● **WORK TO DO**
Transcribe the listing verbatim. Do not carry over any pictures.

● **SOURCE DATA**
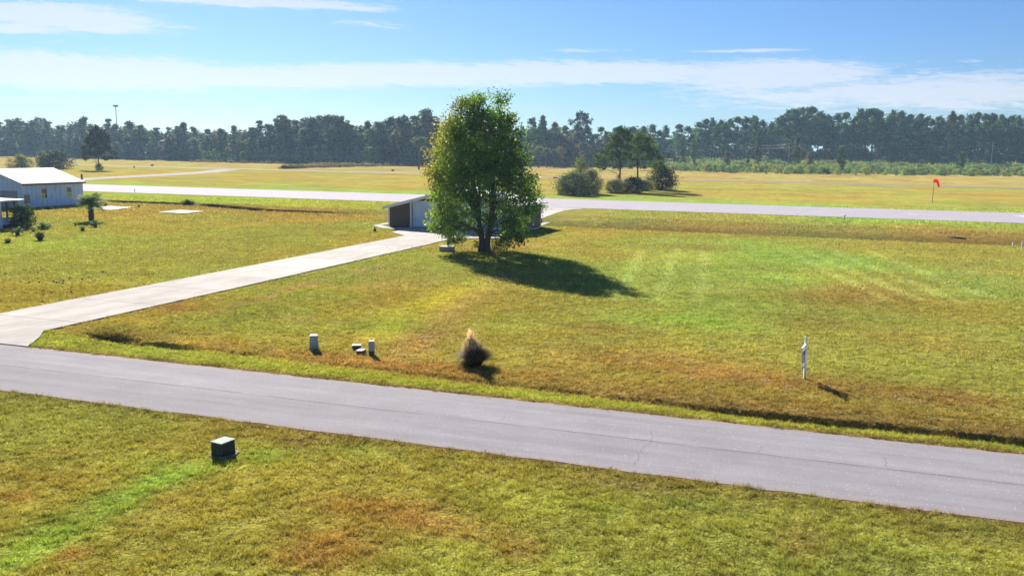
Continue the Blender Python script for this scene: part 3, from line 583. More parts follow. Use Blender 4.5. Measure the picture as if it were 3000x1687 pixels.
# midground pines beyond the runway
def px_tree(name,px,yb,yt,mesh,h0,label,cat,group=None,mat='pine',w=None,rad0=None,**k):
    p=G(px,yb); h=hgt(px,yb,yt); wx=1.
    if w: m_px=F_/ (p[1]*math.cos(PITCH)+9.6*math.sin(PITCH)); wx=(w/m_px/2)/(rad0*h/h0)
    return place(name,mesh,p[0],p[1],h,h0,label,cat,group,mat,wx,**k)
BP=('foliage','stem')
def lobed(name,px,yb,lobes,fork,label,group=None,col=(.13,.20,.06),size=.34,dens=150,gloss='pine',r0=.24,twist=.4,asp=1.7,seed=1,bark='pbark'):
    """tree whose foliage pads are given by where they stand around the trunk (image offsets turned into metres)"""
    k=H/(yb-(440+.01315*(px-1500))); p=G(px,yb); rng=np.random.default_rng(seed); r=empty(name,(p[0],p[1],float(terrain(p[0],p[1]))-.03)); tag(r,label,'tree',group)
    mb=MB(); L=[]; n=len(lobes)
    for i,(x,y,rr) in enumerate(lobes):
        R_=max(abs(x-px)*k,1.2); dy=rng.uniform(-1,1)*R_*.6; L.append(((x-px)*k,dy,(yb-y)*k,rr*k*1.22))
    zf=(yb-fork)*k; top=max(l[2] for l in L); tx=[l for l in L if l[2]==top][0]
    lean=rng.uniform(-.3,.3); mb.tube([(0,0,-.1),(lean*.4,0,zf*.45),(lean,0,zf),(tx[0]*.6,tx[1]*.3,(zf+top)/2),(tx[0],tx[1],top)],[r0*1.25,r0,r0*.8,r0*.45,.03],8)
    Ps=[];Cs=[]
    for x,y,z,rr in L:
        b=(lean+ (x-lean)*.12,y*.1,min(z-.3,zf+rng.uniform(-.1,.55)*(top-zf))); b=(b[0],b[1],max(zf*.75,min(b[2],z-.1*abs(x))))
        mid=((b[0]+x)/2,(b[1]+y)/2,(b[2]+z)/2-rr*.3); mb.tube([b,mid,(x,y,z)],[r0*.32,r0*.2,.025],5,False)
        m=int(dens*1.25*rr*rr/(.9)); sub=max(4,int(m/16)); d=rng.normal(size=(sub,3)); d/=np.linalg.norm(d,axis=1)[:,None]; cs=np.array([x,y,z])+d*rr*rng.uniform(.35,1.05,sub)[:,None]*np.array([1.05,1.05,.72])
        idx=np.repeat(np.arange(sub),16); P=cs[idx]+rng.normal(size=(sub*16,3))*size*.55; Ps.append(P); Cs.append(np.array(col)*(rng.uniform(.55,1.45,sub)[idx]*rng.uniform(.8,1.2,sub*16))[:,None])
    P=np.concatenate(Ps); obj('crown',leafmesh('crown',P,size*rng.uniform(.7,1.3,len(P)),np.concatenate(Cs),asp),MAT[gloss],r); mb.build('trunk',MAT[bark],r,True); return r
lobed('pine_tree',1812,560,[(1812,378,12),(1822,392,17),(1800,402,16),(1838,405,15),(1812,420,20),(1786,425,14),(1840,432,18),(1768,442,14),(1796,448,18),(1826,458,18),(1752,458,12),(1776,470,16),(1744,478,10),(1806,482,14),(1848,462,13),(1760,492,10),(1850,485,9)],500,'tall upright green pine, left one of the pair beyond the runway','two pines beyond the runway',seed=4)
lobed('pine_tree',1868,558,[(1862,396,12),(1878,402,14),(1894,412,14),(1854,416,13),(1875,424,17),(1904,428,15),(1890,440,17),(1918,446,14),(1858,440,13),(1926,462,12),(1898,462,14),(1870,462,13),(1846,470,8),(1936,480,12),(1946,492,9),(1912,484,12),(1885,488,9)],492,'spreading flat-topped green pine, right one of the pair beyond the runway','two pines beyond the runway',col=(.14,.215,.06),seed=6)
B_G=broad_mesh(6,4.,130,42,.26,201,(.14,.17,.10),.05); B_D=broad_mesh(5,3.2,130,46,.24,202,(.030,.045,.028),.04); B_O=broad_mesh(5,3.,110,40,.26,203,(.17,.18,.06),.05); B_GL=broad_mesh(6,4,140,46,.26,204,(.09,.115,.08),.04); B_R=broad_mesh(6,3,70,26,.26,205,(.18,.10,.05),.10)
px_tree('bush',1682,572,508,B_GL,6,'wide grey-green bush at the left end of the clump beyond the runway','bush',None,'bush',w=130,rad0=4.,pn=BP)
px_tree('bush',1700,566,470,B_G,6,'tall pale bush rising behind the wide grey-green bush beyond the runway','bush',None,'bush',w=75,rad0=4.,pn=BP)
px_tree('bush',1735,568,500,B_G,6,'pale bush at the right shoulder of the wide grey-green bush','bush',None,'bush',w=70,rad0=4.,pn=BP)
px_tree('bush',1650,570,530,B_O,5,'small olive bush at the extreme left foot of the clump beyond the runway','bush',None,'bush',w=50,rad0=3.,pn=BP)
px_tree('bush',1800,566,528,B_GL,6,'low grey bush under the left pine of the pair','bush',None,'bush',w=70,rad0=4.,pn=BP)
px_tree('bush',1855,565,520,B_D,5,'dark low bush between the trunks of the pine pair','bush',None,'bush',w=90,rad0=3.2,pn=BP)
px_tree('bush',1895,560,532,B_O,5,'small olive bush right of the right pine trunk','bush',None,'bush',w=46,rad0=3.,pn=BP)
px_tree('bush',1937,557,488,B_D,5,'round nearly black bush at the right end of the clump beyond the runway','bush',None,'bush',w=96,rad0=3.2,pn=BP)
px_tree('bush',1812,561,512,B_R,6,'brown vine tangle wrapped round the left pine trunk','bush',None,'bush',w=30,rad0=3.,pn=BP)
lobed('pine_tree',291,499,[(288,374,9),(298,384,11),(278,388,11),(306,398,13),(270,402,13),(290,400,13),(318,412,11),(262,414,10),(296,418,14),(276,426,13),(252,432,10),(322,432,12),(304,440,13),(264,446,12),(242,452,8),(338,446,8),(286,448,12),(326,458,8),(250,464,7),(310,462,8),(232,446,6)],470,'open-branched dark pine standing alone on the grass behind the pale blue building',col=(.055,.075,.045),size=.4,seed=8,r0=.28)
lobed('pine_tree',56,460,[(56,354,10),(44,362,10),(68,362,10),(36,374,9),(56,372,12),(78,376,9),(46,386,10),(66,388,10),(34,398,8),(84,396,7),(56,402,9),(70,412,6)],412,'tall dark pine at the far left edge, above the olive bush',col=(.045,.06,.045),size=.7,dens=36,seed=9,r0=.4)
lobed('pine_tree',118,458,[(122,350,10),(108,358,9),(134,358,10),(146,366,7),(98,366,6),(120,368,12),(138,376,9),(106,380,8),(124,388,9),(142,392,6),(112,400,6),(128,408,5)],405,'tall slim pine right of the far-left dark pine, above the round dark thicket',col=(.05,.068,.048),size=.7,dens=36,seed=10,r0=.35)
px_tree('bush',291,499,480,B_GL,6,'small grey bush round the foot of the lone dark pine','bush',None,'bush',w=28,rad0=4.,pn=BP)
px_tree('bush',165,495,444,B_D,5,'large round dark thicket behind the pale metal roof','bush',None,'bush',w=104,rad0=3.2,pn=BP)
px_tree('bush',128,492,446,B_GL,6,'grey-green shoulder of thicket on the left of the large dark thicket','bush',None,'bush',w=50,rad0=4.,pn=BP)
px_tree('bush',66,498,457,B_O,5,'olive-yellow bush behind the pale metal roof','bush',None,'bush',w=72,rad0=3.,pn=BP)
px_tree('bush',30,497,465,B_R,6,'small bare reddish bush left of the olive-yellow bush','bush',None,'bush',w=32,rad0=3.,pn=BP)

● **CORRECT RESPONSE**
Continue the Blender Python script for this scene: part 3, from line 583. More parts follow. Use Blender 4.5. Measure the picture as if it were 3000x1687 pixels.
# midground pines beyond the runway
def px_tree(name,px,yb,yt,mesh,h0,label,cat,group=None,mat='pine',w=None,rad0=None,**k):
    p=G(px,yb); h=hgt(px,yb,yt); wx=1.
    if w: m_px=F_/ (p[1]*math.cos(PITCH)+9.6*math.sin(PITCH)); wx=(w/m_px/2)/(rad0*h/h0)
    return place(name,mesh,p[0],p[1],h,h0,label,cat,group,mat,wx,**k)
BP=('foliage','stem')
def lobed(name,px,yb,lobes,fork,label,group=None,col=(.13,.20,.06),size=.34,dens=150,gloss='pine',r0=.24,twist=.4,asp=1.7,seed=1,bark='pbark'):
    """tree whose foliage pads are given by where they stand around the trunk (image offsets turned into metres)"""
    k=H/(yb-(440+.01315*(px-1500))); p=G(px,yb); rng=np.random.default_rng(seed); r=empty(name,(p[0],p[1],float(terrain(p[0],p[1]))-.03)); tag(r,label,'tree',group)
    mb=MB(); L=[]; n=len(lobes)
    for i,(x,y,rr) in enumerate(lobes):
        R_=max(abs(x-px)*k,1.2); dy=rng.uniform(-1,1)*R_*.6; L.append(((x-px)*k,dy,(yb-y)*k,rr*k*1.22))
    zf=(yb-fork)*k; top=max(l[2] for l in L); tx=[l for l in L if l[2]==top][0]
    lean=rng.uniform(-.3,.3); mb.tube([(0,0,-.1),(lean*.4,0,zf*.45),(lean,0,zf),(tx[0]*.6,tx[1]*.3,(zf+top)/2),(tx[0],tx[1],top)],[r0*1.25,r0,r0*.8,r0*.45,.03],8)
    Ps=[];Cs=[]
    for x,y,z,rr in L:
        b=(lean+ (x-lean)*.12,y*.1,min(z-.3,zf+rng.uniform(-.1,.55)*(top-zf))); b=(b[0],b[1],max(zf*.75,min(b[2],z-.1*abs(x))))
        mid=((b[0]+x)/2,(b[1]+y)/2,(b[2]+z)/2-rr*.3); mb.tube([b,mid,(x,y,z)],[r0*.32,r0*.2,.025],5,False)
        m=int(dens*1.25*rr*rr/(.9)); sub=max(4,int(m/16)); d=rng.normal(size=(sub,3)); d/=np.linalg.norm(d,axis=1)[:,None]; cs=np.array([x,y,z])+d*rr*rng.uniform(.35,1.05,sub)[:,None]*np.array([1.05,1.05,.72])
        idx=np.repeat(np.arange(sub),16); P=cs[idx]+rng.normal(size=(sub*16,3))*size*.55; Ps.append(P); Cs.append(np.array(col)*(rng.uniform(.55,1.45,sub)[idx]*rng.uniform(.8,1.2,sub*16))[:,None])
    P=np.concatenate(Ps); obj('crown',leafmesh('crown',P,size*rng.uniform(.7,1.3,len(P)),np.concatenate(Cs),asp),MAT[gloss],r); mb.build('trunk',MAT[bark],r,True); return r
lobed('pine_tree',1812,560,[(1812,378,12),(1822,392,17),(1800,402,16),(1838,405,15),(1812,420,20),(1786,425,14),(1840,432,18),(1768,442,14),(1796,448,18),(1826,458,18),(1752,458,12),(1776,470,16),(1744,478,10),(1806,482,14),(1848,462,13),(1760,492,10),(1850,485,9)],500,'tall upright green pine, left one of the pair beyond the runway','two pines beyond the runway',seed=4)
lobed('pine_tree',1868,558,[(1862,396,12),(1878,402,14),(1894,412,14),(1854,416,13),(1875,424,17),(1904,428,15),(1890,440,17),(1918,446,14),(1858,440,13),(1926,462,12),(1898,462,14),(1870,462,13),(1846,470,8),(1936,480,12),(1946,492,9),(1912,484,12),(1885,488,9)],492,'spreading flat-topped green pine, right one of the pair beyond the runway','two pines beyond the runway',col=(.14,.215,.06),seed=6)
B_G=broad_mesh(6,4.,130,42,.26,201,(.14,.17,.10),.05); B_D=broad_mesh(5,3.2,130,46,.24,202,(.030,.045,.028),.04); B_O=broad_mesh(5,3.,110,40,.26,203,(.17,.18,.06),.05); B_GL=broad_mesh(6,4,140,46,.26,204,(.09,.115,.08),.04); B_R=broad_mesh(6,3,70,26,.26,205,(.18,.10,.05),.10)
px_tree('bush',1682,572,508,B_GL,6,'wide grey-green bush at the left end of the clump beyond the runway','bush',None,'bush',w=130,rad0=4.,pn=BP)
px_tree('bush',1700,566,470,B_G,6,'tall pale bush rising behind the wide grey-green bush beyond the runway','bush',None,'bush',w=75,rad0=4.,pn=BP)
px_tree('bush',1735,568,500,B_G,6,'pale bush at the right shoulder of the wide grey-green bush','bush',None,'bush',w=70,rad0=4.,pn=BP)
px_tree('bush',1650,570,530,B_O,5,'small olive bush at the extreme left foot of the clump beyond the runway','bush',None,'bush',w=50,rad0=3.,pn=BP)
px_tree('bush',1800,566,528,B_GL,6,'low grey bush under the left pine of the pair','bush',None,'bush',w=70,rad0=4.,pn=BP)
px_tree('bush',1855,565,520,B_D,5,'dark low bush between the trunks of the pine pair','bush',None,'bush',w=90,rad0=3.2,pn=BP)
px_tree('bush',1895,560,532,B_O,5,'small olive bush right of the right pine trunk','bush',None,'bush',w=46,rad0=3.,pn=BP)
px_tree('bush',1937,557,488,B_D,5,'round nearly black bush at the right end of the clump beyond the runway','bush',None,'bush',w=96,rad0=3.2,pn=BP)
px_tree('bush',1812,561,512,B_R,6,'brown vine tangle wrapped round the left pine trunk','bush',None,'bush',w=30,rad0=3.,pn=BP)
lobed('pine_tree',291,499,[(288,374,9),(298,384,11),(278,388,11),(306,398,13),(270,402,13),(290,400,13),(318,412,11),(262,414,10),(296,418,14),(276,426,13),(252,432,10),(322,432,12),(304,440,13),(264,446,12),(242,452,8),(338,446,8),(286,448,12),(326,458,8),(250,464,7),(310,462,8),(232,446,6)],470,'open-branched dark pine standing alone on the grass behind the pale blue building',col=(.055,.075,.045),size=.4,seed=8,r0=.28)
lobed('pine_tree',56,460,[(56,354,10),(44,362,10),(68,362,10),(36,374,9),(56,372,12),(78,376,9),(46,386,10),(66,388,10),(34,398,8),(84,396,7),(56,402,9),(70,412,6)],412,'tall dark pine at the far left edge, above the olive bush',col=(.045,.06,.045),size=.7,dens=36,seed=9,r0=.4)
lobed('pine_tree',118,458,[(122,350,10),(108,358,9),(134,358,10),(146,366,7),(98,366,6),(120,368,12),(138,376,9),(106,380,8),(124,388,9),(142,392,6),(112,400,6),(128,408,5)],405,'tall slim pine right of the far-left dark pine, above the round dark thicket',col=(.05,.068,.048),size=.7,dens=36,seed=10,r0=.35)
px_tree('bush',291,499,480,B_GL,6,'small grey bush round the foot of the lone dark pine','bush',None,'bush',w=28,rad0=4.,pn=BP)
px_tree('bush',165,495,444,B_D,5,'large round dark thicket behind the pale metal roof','bush',None,'bush',w=104,rad0=3.2,pn=BP)
px_tree('bush',128,492,446,B_GL,6,'grey-green shoulder of thicket on the left of the large dark thicket','bush',None,'bush',w=50,rad0=4.,pn=BP)
px_tree('bush',66,498,457,B_O,5,'olive-yellow bush behind the pale metal roof','bush',None,'bush',w=72,rad0=3.,pn=BP)
px_tree('bush',30,497,465,B_R,6,'small bare reddish bush left of the olive-yellow bush','bush',None,'bush',w=32,rad0=3.,pn=BP)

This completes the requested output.